A female Arab author claims a “cherished victory” by forcing the University of Texas to scrap the publication of an anthology of women’s voices from the Middle East – because two of the twenty-nine writers were Israeli.
The Center for Middle Eastern Studies at UT Austin was planning to publish the book in honor of the late American scholar Elizabeth Fernea, a professor there whose life and work were focused on the Middle East.
At first, novelist Huzama Habayeb was delighted to contribute as one of fifteen Arab writers. But that turned to “horror,” as a Gulf News editorial put it, when she realized that the collection would also feature two Israeli women, Yehudit Hendel and Orly Castel-Bloom. Habayeb withdrew her manuscript, complaining to the Center that Israel is an “occupier” of her land “Palestine” – although she was born in Kuwait, raised in Jordan, lives in Dubai, and has never set foot in Israel.
The university accepted her withdrawal but moved forward with plans to publish. Taken aback by this, Habayeb determined to ban the book altogether. She urged other Arab contributors to withdraw their manuscripts. A friend, Egyptian novelist Radwa Ashour who is married to a Palestinian poet, was the first to go along. Then others got onboard.
The Center shrugged and said the book was already at the printers and would be published as is. Habayeb wasn’t about to give up. “There are academic boycott movements around the world protesting the Israeli occupation,” she said, then incorrectly claimed that “the only two countries where they don’t exist are the United States and Israel.” She threatened to embarrass the university: “It doesn’t need a genius to figure out that the Texas center wanted to resolve the issue quickly and silently.”
According to Dr. Kamran Scot Aghaie, the Center’s director, twelve authors asked to withdraw their contributions from the volume, with one additional request from the translator of another submission. “All the Arab writers whom I managed to contact withdrew their contributions,” Habayeb exulted.
The Center for Middle Eastern Studies refused to censor or discriminate against the Israelis, but the boycott led to enough withdrawals to make the book project no longer viable, so the publication was discontinued. Habayeb crowed to the Dubai-based website Gulf News,
I am so proud of having the book cancelled. I am a Palestinian and to achieve this, to be able to resist the illegal Israeli occupation of my homeland is something that I will cherish forever. It is my own victory in the struggle.
In her own editorial to Gulf News, self-importantly titled “My ‘No’ Says More, and Matters More,” Habayeb waxed melodramatic about what she considers her courageous stand:
I started as a lone voice. In the silence of a rather vigilant night, my keyboard was my sole collaborator. Few words of protest, engulfed by anger and discontent, found their way into a yet-to-be-filled draft email.
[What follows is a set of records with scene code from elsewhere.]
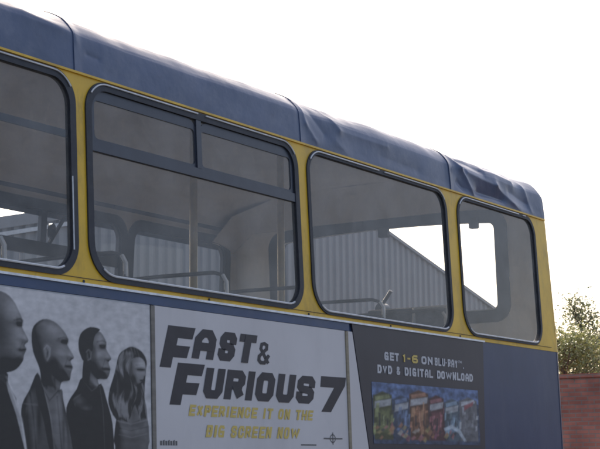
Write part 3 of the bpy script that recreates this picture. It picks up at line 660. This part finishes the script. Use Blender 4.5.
BL = [(-0.380,-0.170,0.036,0.033,0.090), (-0.361,-0.265,0.024,0.033,0.060), (-0.326,-0.266,0.010,0.018,0.070), (-0.355,-0.222,0.026,0.010,-0.130), (-0.390,-0.217,0.028,0.010,-0.050), (-0.380,-0.357,0.064,0.024,-0.080), (-0.427,-0.417,0.050,0.029,-0.090), (-0.465,-0.259,0.050,0.092,-0.080), (-0.348,-0.312,0.020,0.005,-0.080), (-0.332,-0.297,0.008,0.005,-0.060), (-0.173,-0.228,0.040,0.021,0.100), (-0.237,-0.211,0.036,0.013,0.050), (-0.118,-0.268,0.024,0.009,-0.140), (-0.153,-0.265,0.016,0.007,-0.050), (-0.143,-0.309,0.028,0.013,0.080), (-0.083,-0.311,0.012,0.016,0.070), (-0.092,-0.357,0.024,0.005,-0.110), (-0.083,-0.372,0.012,0.005,0.030), (-0.121,-0.390,0.036,0.018,-0.090), (-0.174,-0.357,0.032,0.029,-0.080), (-0.212,-0.310,0.016,0.022,0.080), (-0.210,-0.314,0.006,0.010,-0.100), (-0.260,-0.346,0.020,0.050,-0.090), (-0.194,-0.415,0.044,0.026,-0.090), (-0.075,-0.332,0.008,0.004,-0.080), (-0.303,-0.488,0.020,0.052,0.060), (-0.255,-0.547,0.012,0.072,-0.050), (-0.278,-0.601,0.010,0.066,0.050), (-0.321,-0.568,0.012,0.066,-0.030), (-0.155,-0.525,0.016,0.079,0.050), (-0.124,-0.592,0.008,0.079,-0.070), (0.074,-0.244,0.024,0.016,0.090), (0.097,-0.275,0.020,0.008,-0.130), (0.075,-0.307,0.020,0.013,0.070), (0.130,-0.304,0.010,0.014,0.060), (0.120,-0.356,0.022,0.005,-0.110), (0.087,-0.380,0.030,0.013,-0.080), (0.048,-0.351,0.024,0.026,-0.080), (0.019,-0.309,0.012,0.017,0.050), (0.021,-0.312,0.005,0.008,-0.100), (0.003,-0.381,0.028,0.031,-0.080), (0.134,-0.327,0.008,0.004,-0.070), (-0.041,-0.480,0.028,0.016,0.060), (0.001,-0.507,0.024,0.008,0.050), (0.055,-0.533,0.010,0.079,0.030), (-0.052,-0.577,0.012,0.066,-0.015), (0.109,-0.532,0.010,0.066,0.025), (0.212,-0.346,0.012,0.042,0.090), (0.184,-0.433,0.010,0.042,0.060), (0.234,-0.385,0.008,0.052,-0.040), (0.334,-0.472,0.012,0.045,0.050), (0.255,-0.289,0.028,0.008,0.120), (0.165,-0.488,0.010,0.026,0.050), (0.323,-0.329,0.020,0.013,0.100), (0.332,-0.349,0.018,0.006,-0.140), (0.300,-0.348,0.010,0.005,-0.060), (0.331,-0.391,0.014,0.004,-0.100), (0.353,-0.366,0.006,0.008,0.050), (0.285,-0.386,0.016,0.013,-0.060), (0.221,-0.489,0.028,0.018,0.070), (0.329,-0.505,0.014,0.016,0.060), (0.278,-0.514,0.016,0.021,-0.050), (0.268,-0.442,0.016,0.018,0.080), (0.231,-0.586,0.032,0.013,0.050), (0.311,-0.585,0.028,0.013,0.050), (0.264,-0.622,0.060,0.008,-0.020)]

LN = [([(-0.382,-0.208),(-0.351,-0.202),(-0.338,-0.207)],0.0048,-0.12), ([(-0.363,-0.224),(-0.340,-0.224)],0.0042,-0.12), ([(-0.328,-0.290),(-0.319,-0.292)],0.0032,-0.10), ([(-0.351,-0.313),(-0.322,-0.308)],0.0032,-0.13), ([(-0.340,-0.284),(-0.355,-0.311)],0.0032,-0.05), ([(-0.342,-0.349),(-0.374,-0.379),(-0.420,-0.394)],0.0048,-0.06), ([(-0.424,-0.392),(-0.416,-0.433)],0.0048,-0.06), ([(-0.420,-0.411),(-0.390,-0.465),(-0.342,-0.556),(-0.325,-0.659)],0.0056,0.20), ([(-0.446,-0.454),(-0.399,-0.544),(-0.380,-0.659)],0.0064,0.03), ([(-0.149,-0.259),(-0.120,-0.252),(-0.095,-0.257)],0.0048,-0.10), ([(-0.132,-0.271),(-0.099,-0.270)],0.0042,-0.12), ([(-0.094,-0.335),(-0.079,-0.335)],0.0035,-0.10), ([(-0.108,-0.358),(-0.075,-0.359)],0.0032,-0.12), ([(-0.104,-0.367),(-0.079,-0.369)],0.0032,0.05), ([(-0.100,-0.328),(-0.117,-0.362)],0.0040,-0.06), ([(-0.228,-0.303),(-0.212,-0.287),(-0.194,-0.296),(-0.196,-0.323),(-0.210,-0.342)],0.0035,0.10), ([(-0.216,-0.299),(-0.206,-0.309),(-0.212,-0.329)],0.0040,-0.10), ([(-0.090,-0.408),(-0.133,-0.415),(-0.180,-0.392),(-0.206,-0.353)],0.0056,-0.07), ([(-0.285,-0.260),(-0.277,-0.222),(-0.233,-0.197)],0.0048,-0.05), ([(-0.230,-0.358),(-0.214,-0.439)],0.0064,-0.05), ([(-0.172,-0.406),(-0.168,-0.444)],0.0048,-0.05), ([(-0.262,-0.389),(-0.230,-0.446),(-0.195,-0.539),(-0.176,-0.658)],0.0042,0.10), ([(-0.124,-0.483),(-0.104,-0.564),(-0.098,-0.658)],0.0080,-0.06), ([(-0.301,-0.462),(-0.284,-0.541),(-0.271,-0.659)],0.0048,-0.06), ([(-0.336,-0.500),(-0.264,-0.503)],0.0042,0.06), ([(-0.234,-0.443),(-0.199,-0.485),(-0.154,-0.451)],0.0040,-0.08), ([(-0.158,-0.470),(-0.135,-0.658)],0.0040,-0.08), ([(-0.321,-0.515),(-0.329,-0.595),(-0.313,-0.659)],0.0048,0.04), ([(0.069,-0.257),(0.098,-0.251),(0.120,-0.256)],0.0048,-0.10), ([(0.084,-0.270),(0.115,-0.270)],0.0042,-0.12), ([(0.121,-0.323),(0.136,-0.324)],0.0035,-0.10), ([(0.101,-0.357),(0.140,-0.357)],0.0032,-0.12), ([(0.105,-0.367),(0.134,-0.367)],0.0032,0.05), ([(0.114,-0.319),(0.096,-0.355)],0.0040,-0.06), ([(0.004,-0.300),(0.019,-0.288),(0.034,-0.298),(0.029,-0.324),(0.014,-0.329)],0.0032,0.09), ([(0.017,-0.299),(0.023,-0.316)],0.0032,-0.09), ([(0.124,-0.393),(0.074,-0.398),(0.039,-0.373),(0.027,-0.331)],0.0056,-0.07), ([(-0.019,-0.403),(0.034,-0.443),(0.087,-0.420)],0.0042,0.08), ([(0.082,-0.427),(0.098,-0.504),(0.107,-0.657)],0.0032,0.08), ([(-0.062,-0.495),(-0.049,-0.657)],0.0048,0.04), ([(0.034,-0.492),(0.044,-0.657)],0.0048,0.02), ([(-0.093,-0.489),(-0.019,-0.452)],0.0042,0.05), ([(0.300,-0.333),(0.342,-0.329)],0.0038,-0.09), ([(0.309,-0.350),(0.351,-0.349)],0.0042,-0.12), ([(0.356,-0.351),(0.365,-0.369),(0.348,-0.376)],0.0032,-0.07), ([(0.329,-0.391),(0.350,-0.391)],0.0042,-0.11), ([(0.269,-0.387),(0.298,-0.413),(0.336,-0.396)],0.0042,-0.06), ([(0.284,-0.418),(0.279,-0.459)],0.0048,-0.05), ([(0.205,-0.487),(0.198,-0.547)],0.0048,-0.07), ([(0.182,-0.550),(0.265,-0.561),(0.366,-0.542)],0.0042,0.09), ([(0.186,-0.576),(0.265,-0.586),(0.365,-0.570)],0.0032,-0.05), ([(0.190,-0.601),(0.267,-0.612),(0.364,-0.596)],0.0032,0.05), ([(0.307,-0.426),(0.315,-0.484)],0.0048,-0.06)]
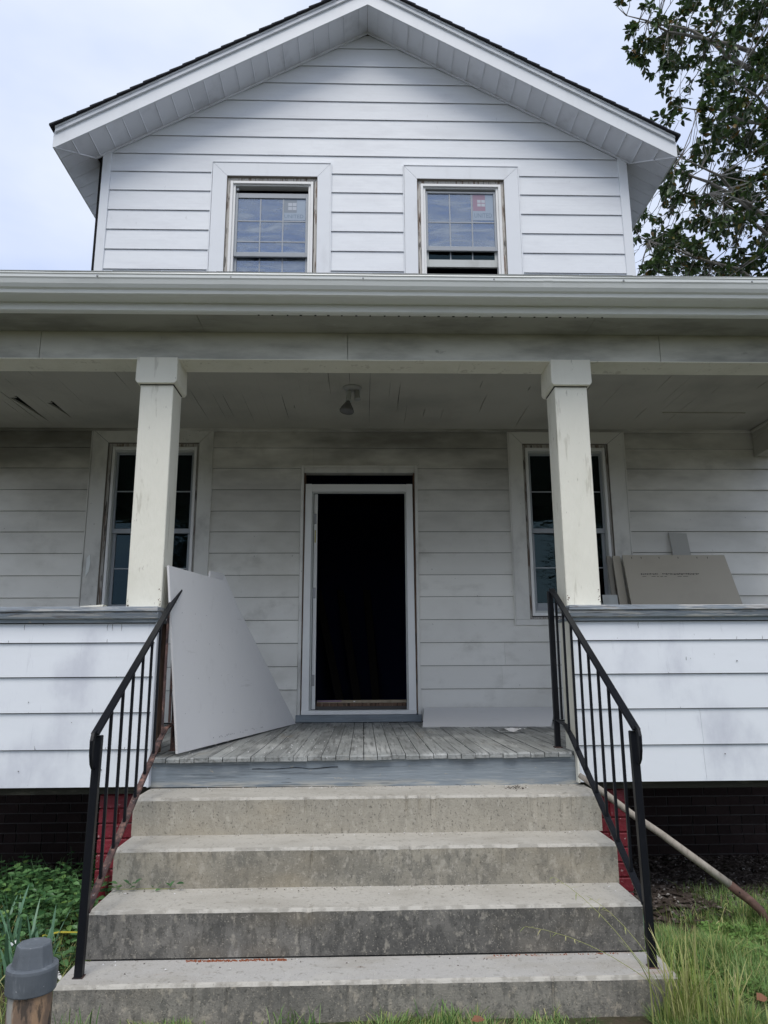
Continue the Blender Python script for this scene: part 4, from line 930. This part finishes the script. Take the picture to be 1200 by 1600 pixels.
# vinca ground cover left
vi = MB(); st = MB()
for k in range(1500):
    x = U(-2.9,-1.28); y = U(3.35,5.3)
    dd = (y-3.45)/.9 if y < 4.3 else 1
    if rnd() > min(1, dd*1.1)*(1.0 if x < -1.5 else .75): continue
    h = U(.05,.30)*(1 if y > 3.9 else .7); 
    if y > 4.9: h *= .5
    az = U(0,6.28); ln = U(.1,.6)*h; b0 = Vector((x,y,gz(x,y))); t = b0+Vector((math.cos(az)*ln, math.sin(az)*ln, h)); 
    st.tube([b0, b0.lerp(t,.5)+Vector((0,0,.02)), t], [.0022,.0018,.001], 3, caps=False)
    npair = int(2+h*16)
    for q in range(npair):
        f = .25+.75*q/npair; c = b0.lerp(t, f); a = U(0,3.14)
        for sg in (0, 3.14):
            if rnd() < .12: continue
            l = U(.034,.064)*(1.1-.3*f); d = Vector((math.cos(a+sg), math.sin(a+sg), U(-.1,.5)))
            leaf(vi, c, d, (U(-.3,.3),U(-.5,.1),1), l, l*U(.5,.68), .2, U(0,.25))
vo = obj('ground_cover', vi, m_vinca); tag(vo, 'leafy green periwinkle bed at the left end of the steps', 'ground cover', None, 'stuff')
obj('stem', st, m_bark and m_vinca, vo)
wd = MB()
for k in range(2600):
    x, y = U(-2.4,-1.25), U(2.9,4.3); wd.mi = 1 if rnd() < .45 else 0
    blade(wd, (x,y,gz(x,y)), U(.04,.16), U(.3,1.3), U(0,6.28), U(.002,.005), 4)
tag(obj('weeds', wd, [m_grass, m_dry2]), 'loose weeds and dead grass stems among the periwinkle left of the steps', None, None, 'stuff')
# daffodil clumps
def daff(x, y, n_, h0, h1, lab, spread=.06, wd=.012):
    o = empty('daffodil_clump', (x, y, gz(x,y)), lab, 'plant')
    for k in range(n_):
        m = MB(); az = U(0,6.28); blade(m, (x+U(-spread,spread), y+U(-spread,spread), gz(x,y)-.01), U(h0,h1), U(.1,.65), az, wd*U(.8,1.2), 7, .8)
        m.v = [tuple(v) for v in m.v]; obj('leaf', m, m_daff, o)
daff(-1.47, 3.60, 30, .18, .36, 'tall clump of blue green daffodil leaves behind the capped pipe', .10, .016)
daff(-1.72, 3.95, 12, .22, .36, 'sparse daffodil leaves rising from the periwinkle bed near the left edge', .08, .017)
daff(1.335, 3.86, 18, .10, .24, 'blue green daffodil leaves beside the foot of the right pier', .07)
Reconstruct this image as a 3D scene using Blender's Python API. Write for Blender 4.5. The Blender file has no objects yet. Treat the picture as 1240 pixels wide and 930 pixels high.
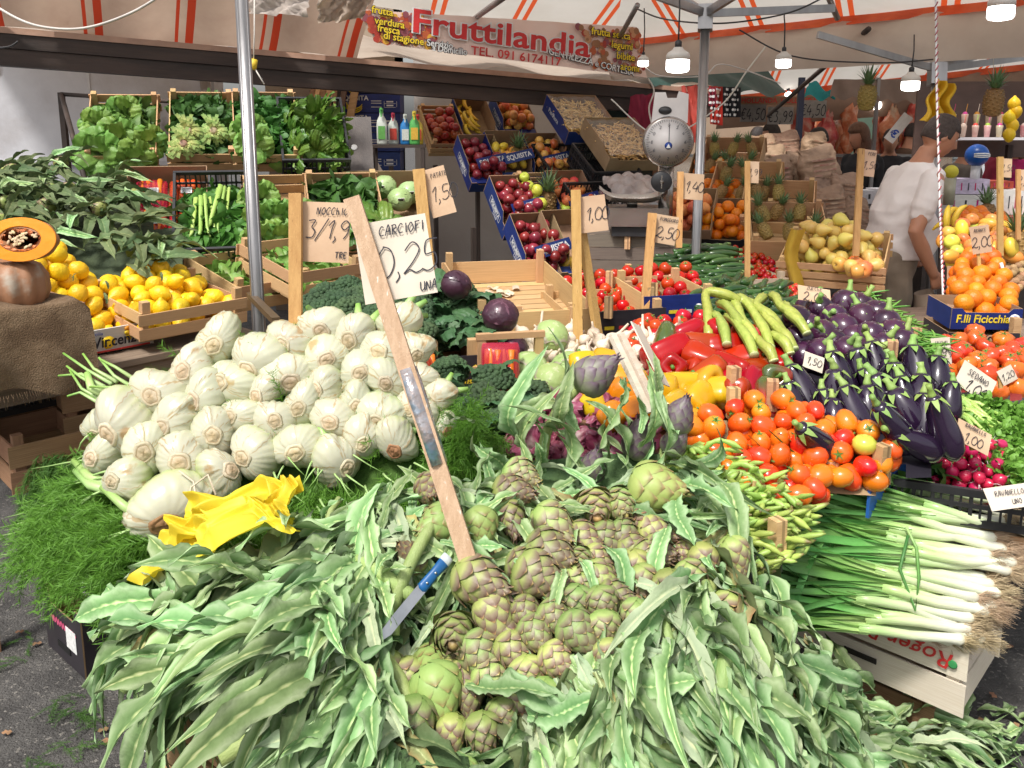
import bpy, math, random
import numpy as np
from mathutils import Vector as V, Matrix as MX, Euler, noise as MN
random.seed(11); rng=np.random.default_rng(5)
PI=math.pi; R=math.radians
sc=bpy.context.scene; COL=sc.collection
# ---------------------------------------------------------------- camera
PIT=R(9.7); CP,SP=math.cos(PIT),math.sin(PIT); CZ=1.65
cd=bpy.data.cameras.new('camera'); cam=bpy.data.objects.new('camera',cd); COL.objects.link(cam); sc.camera=cam
cam.location=(0,0,CZ); cam.rotation_euler=(PI/2-PIT,0,0)
cd.sensor_width=36; cd.lens=36*1000/1240; cd.shift_y=-(465-331)/1240; cd.clip_end=500; cd.clip_start=.05
# ---------------------------------------------------------------- light
w=bpy.data.worlds.new('World'); sc.world=w; w.use_nodes=True
nt=w.node_tree; bg=nt.nodes['Background']; sk=nt.nodes.new('ShaderNodeTexSky'); sk.sky_type='NISHITA'; sk.sun_disc=False
SUN_EL,SUN_AZ=R(58),R(212)
sk.sun_elevation=SUN_EL; sk.sun_rotation=SUN_AZ; sk.air_density=1.2; sk.dust_density=4.0
hs=nt.nodes.new('ShaderNodeHueSaturation'); hs.inputs['Saturation'].default_value=.25
nt.links.new(sk.outputs[0],hs.inputs['Color']); nt.links.new(hs.outputs[0],bg.inputs[0]); bg.inputs[1].default_value=.12
ld=bpy.data.lights.new('sun','SUN'); ld.energy=2.5; ld.angle=R(9); ld.color=(1,.96,.9)
sun=bpy.data.objects.new('sun',ld); COL.objects.link(sun)
sdir=V((math.sin(SUN_AZ)*math.cos(SUN_EL),math.cos(SUN_AZ)*math.cos(SUN_EL),math.sin(SUN_EL)))
sun.rotation_euler=sdir.to_track_quat('Z','Y').to_euler()
sc.view_settings.view_transform='Standard'; sc.view_settings.look='None'; sc.view_settings.exposure=.56
sc.cycles.max_bounces=6; sc.cycles.diffuse_bounces=4; sc.cycles.glossy_bounces=2; sc.cycles.transmission_bounces=4; sc.cycles.transparent_max_bounces=6
sc.cycles.use_denoising=True; sc.cycles.sample_clamp_indirect=4
# ---------------------------------------------------------------- places: a point seen at (px,py) of the photo, d metres off
def U(px,py,d):
    u=(331-py)/1000*d; return V(((px-620)/1000*d, d*CP+u*SP, CZ-d*SP+u*CP))
def UZ(px,py,z):
    a=V(((px-620)/1000, CP+(331-py)/1000*SP, -SP+(331-py)/1000*CP)); return V((0,0,CZ))+a*((z-CZ)/a.z)
def DY(y): return float(np.interp(y,[200,250,300,350,400,450,500,560,640],[6,5,4.4,3.6,2.75,2.4,2.2,2.05,1.9]))
def frame(p,rz=0,tilt=0,roll=0,s=1):
    return MX.Translation(p)@MX.Rotation(R(rz),4,'Z')@MX.Rotation(R(tilt),4,'X')@MX.Rotation(R(roll),4,'Y')@MX.Scale(s,4)
def T(x,y,z): return MX.Translation((x,y,z))
def RX(a): return MX.Rotation(R(a),4,'X')
def RY(a): return MX.Rotation(R(a),4,'Y')
def RZ(a): return MX.Rotation(R(a),4,'Z')
def SC(x,y,z): return MX.Diagonal((x,y,z,1))
def aim(p,d,up=(0,0,1),roll=0):
    "matrix at p whose local +z points along d"
    return MX.Translation(p)@V(d).to_track_quat('Z','Y').to_matrix().to_4x4()@RZ(roll)
def ru(a,b): return random.uniform(a,b)
# ---------------------------------------------------------------- materials
MATS={}
def ramp(nt,fac,stops):
    r=nt.nodes.new('ShaderNodeValToRGB'); nt.links.new(fac,r.inputs[0]); e=r.color_ramp.elements
    while len(e)<len(stops): e.new(.5)
    for i,(p,c) in enumerate(stops): e[i].position=p; e[i].color=(*c,1)
    return r.outputs[0]
def mat(name,c1,c2=None,scale=6,rough=.55,bump=.0,bscale=40,stretch=(1,1,1),rand=.12,hrand=.02,coat=0,trans=0,attr=None,c3=None,spec=.5,metal=0,detail=4,lo=.35,hi=.65,emit=0,alpha=1,stripe=None,sss=0,spots=None):
    if name in MATS: return MATS[name]
    m=bpy.data.materials.new(name); m.use_nodes=True; MATS[name]=m
    nt=m.node_tree; N=nt.nodes; L=nt.links; bs=N['Principled BSDF']
    tc=N.new('ShaderNodeTexCoord'); oi=N.new('ShaderNodeObjectInfo')
    ad=N.new('ShaderNodeVectorMath'); ad.operation='ADD'
    mp=N.new('ShaderNodeMapping'); mp.inputs['Scale'].default_value=stretch
    sc_=N.new('ShaderNodeVectorMath'); sc_.operation='SCALE'; sc_.inputs[3].default_value=17.
    cx=N.new('ShaderNodeCombineXYZ')
    for i in range(3): L.new(oi.outputs['Random'],cx.inputs[i])
    L.new(cx.outputs[0],sc_.inputs[0]); L.new(tc.outputs['Object'],mp.inputs[0]); L.new(mp.outputs[0],ad.inputs[0]); L.new(sc_.outputs[0],ad.inputs[1])
    vec=ad.outputs[0]
    n=N.new('ShaderNodeTexNoise'); n.inputs['Scale'].default_value=scale; n.inputs['Detail'].default_value=detail; n.inputs['Roughness'].default_value=.6; L.new(vec,n.inputs['Vector'])
    c2=c2 or tuple(x*.75 for x in c1)
    st=[(lo,c1),(hi,c2)]
    if c3: st=[(lo,c1),((lo+hi)/2,c2),(hi,c3)]
    col=ramp(nt,n.outputs[0],st)
    def mix(fac,a,b,mode='MIX'):
        x=N.new('ShaderNodeMix'); x.data_type='RGBA'; x.blend_type=mode
        for s,v in ((x.inputs[0],fac),(x.inputs[6],a),(x.inputs[7],b)):
            if isinstance(v,(int,float)): s.default_value=v
            elif isinstance(v,tuple): s.default_value=(*v,1)
            else: L.new(v,s)
        return x.outputs[2]
    if attr:   # own colour along the thing (base to tip), stored per vertex as 't'
        at=N.new('ShaderNodeAttribute'); at.attribute_name='t'
        nn=N.new('ShaderNodeMath'); nn.operation='MULTIPLY_ADD'; L.new(n.outputs[0],nn.inputs[0]); nn.inputs[1].default_value=.35; nn.inputs[2].default_value=-.175
        a2=N.new('ShaderNodeMath'); a2.operation='ADD'; a2.use_clamp=True; L.new(at.outputs['Fac'],a2.inputs[0]); L.new(nn.outputs[0],a2.inputs[1])
        g=ramp(nt,a2.outputs[0],attr)
        col=mix(.85,col,g) if not c3 else mix(.7,col,g)
    if stripe: # (axis, period, width, colour) in UV metres
        uv=N.new('ShaderNodeSeparateXYZ'); L.new(tc.outputs['UV'],uv.inputs[0])
        def band(off,wd):
            a=N.new('ShaderNodeMath'); a.operation='MULTIPLY_ADD'; L.new(uv.outputs[stripe[0]],a.inputs[0]); a.inputs[1].default_value=1/stripe[1]; a.inputs[2].default_value=off
            f=N.new('ShaderNodeMath'); f.operation='FRACT'; L.new(a.outputs[0],f.inputs[0])
            c=N.new('ShaderNodeMath'); c.operation='LESS_THAN'; L.new(f.outputs[0],c.inputs[0]); c.inputs[1].default_value=wd
            return c.outputs[0]
        for off,wd in stripe[2]: col=mix(band(off,wd),col,stripe[3])
    if spots:  # (scale, threshold, colour)
        n3=N.new('ShaderNodeTexNoise'); n3.inputs['Scale'].default_value=spots[0]; n3.inputs['Detail'].default_value=5; L.new(vec,n3.inputs['Vector'])
        mr=N.new('ShaderNodeMapRange'); mr.inputs['From Min'].default_value=spots[1]; mr.inputs['From Max'].default_value=spots[1]+.06; L.new(n3.outputs[0],mr.inputs[0])
        col=mix(mr.outputs[0],col,spots[2])
    if rand or hrand:
        h=N.new('ShaderNodeHueSaturation'); L.new(col,h.inputs['Color'])
        a=N.new('ShaderNodeMapRange'); L.new(oi.outputs['Random'],a.inputs[0]); a.inputs[3].default_value=1-rand; a.inputs[4].default_value=1+rand; L.new(a.outputs[0],h.inputs['Value'])
        f=N.new('ShaderNodeMath'); f.operation='MULTIPLY'; L.new(oi.outputs['Random'],f.inputs[0]); f.inputs[1].default_value=7.31
        f2=N.new('ShaderNodeMath'); f2.operation='FRACT'; L.new(f.outputs[0],f2.inputs[0])
        b=N.new('ShaderNodeMapRange'); L.new(f2.outputs[0],b.inputs[0]); b.inputs[3].default_value=.5-hrand; b.inputs[4].default_value=.5+hrand; L.new(b.outputs[0],h.inputs['Hue'])
        col=h.outputs[0]
    L.new(col,bs.inputs['Base Color'])
    bs.inputs['Roughness'].default_value=rough; bs.inputs['Metallic'].default_value=metal; bs.inputs['Specular IOR Level'].default_value=spec
    if coat: bs.inputs['Coat Weight'].default_value=coat; bs.inputs['Coat Roughness'].default_value=.08
    if sss: bs.inputs['Subsurface Weight'].default_value=sss; bs.inputs['Subsurface Scale'].default_value=.01; bs.inputs['Subsurface Radius'].default_value=(1,.6,.3)
    if emit: L.new(col,bs.inputs['Emission Color']); bs.inputs['Emission Strength'].default_value=emit
    if alpha<1: bs.inputs['Alpha'].default_value=alpha
    if bump:
        n2=N.new('ShaderNodeTexNoise'); n2.inputs['Scale'].default_value=bscale; n2.inputs['Detail'].default_value=3; L.new(vec,n2.inputs['Vector'])
        bp=N.new('ShaderNodeBump'); bp.inputs['Strength'].default_value=bump; bp.inputs['Distance'].default_value=.01; L.new(n2.outputs[0],bp.inputs['Height']); L.new(bp.outputs[0],bs.inputs['Normal'])
    if trans:
        tr=N.new('ShaderNodeBsdfTranslucent'); L.new(col,tr.inputs[0]); ms=N.new('ShaderNodeMixShader'); ms.inputs[0].default_value=trans
        L.new(bs.outputs[0],ms.inputs[1]); L.new(tr.outputs[0],ms.inputs[2]); L.new(ms.outputs[0],N['Material Output'].inputs[0])
    return m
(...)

My overly conscious heart was heavy. “I cannot accept, ethically and morally, that my voice be shared equally with writers who reflect the voice of an obnoxious occupier,” I wrote…
It is the Arab world that is desperate – desperately impoverished (apart from the oil-moneyed elites), desperately ignorant, desperately backward (apart from the faux modernization of a tiny handful of places like Dubai, where Habayeb lives), and desperately humiliated by the success story that is Israel, a tiny sliver of a country that the Arab world is obsessed with (but incapable of) destroying. As for Israel’s “genocidal practices,” they are apparently very ineffective, since Palestinians have one of the highest rates of population growth in the world.
Habayeb agonized over her response to the Center’s outrageous inclusion of two Israelis, referring to her “defeated self” as “homeless": “How can I refuse to hate a ‘killer state’ or not turn a deaf ear to voices that reflect its disgrace? I can’t. I simply cannot.”
So she kept up a “10-day unrelenting campaign, infused with persistent passion and decades-long inherited losses and accumulated pains,” until she convinced enough contributors to pull out, and her “no” was joined by other “no’s":
In a region caught in defeat and despair, the ‘No’ turning into ‘No’s’ comes as a symbolic victory. My ‘No’ is alone no more. My ‘No’ says more, and it means even more. It is heard loud…
Habayeb and her cohorts’ chorus of “no’s” is the contrast between the moribund, nihilistic Arab world and Israel’s “yes.” “We love death more than you love life,” they proudly proclaim. Even in a matter so small as an obscure academic publication, Israel’s enemies are happy to ruin everything for everyone, even themselves, in their desperate, impotent compulsion to punish Israel.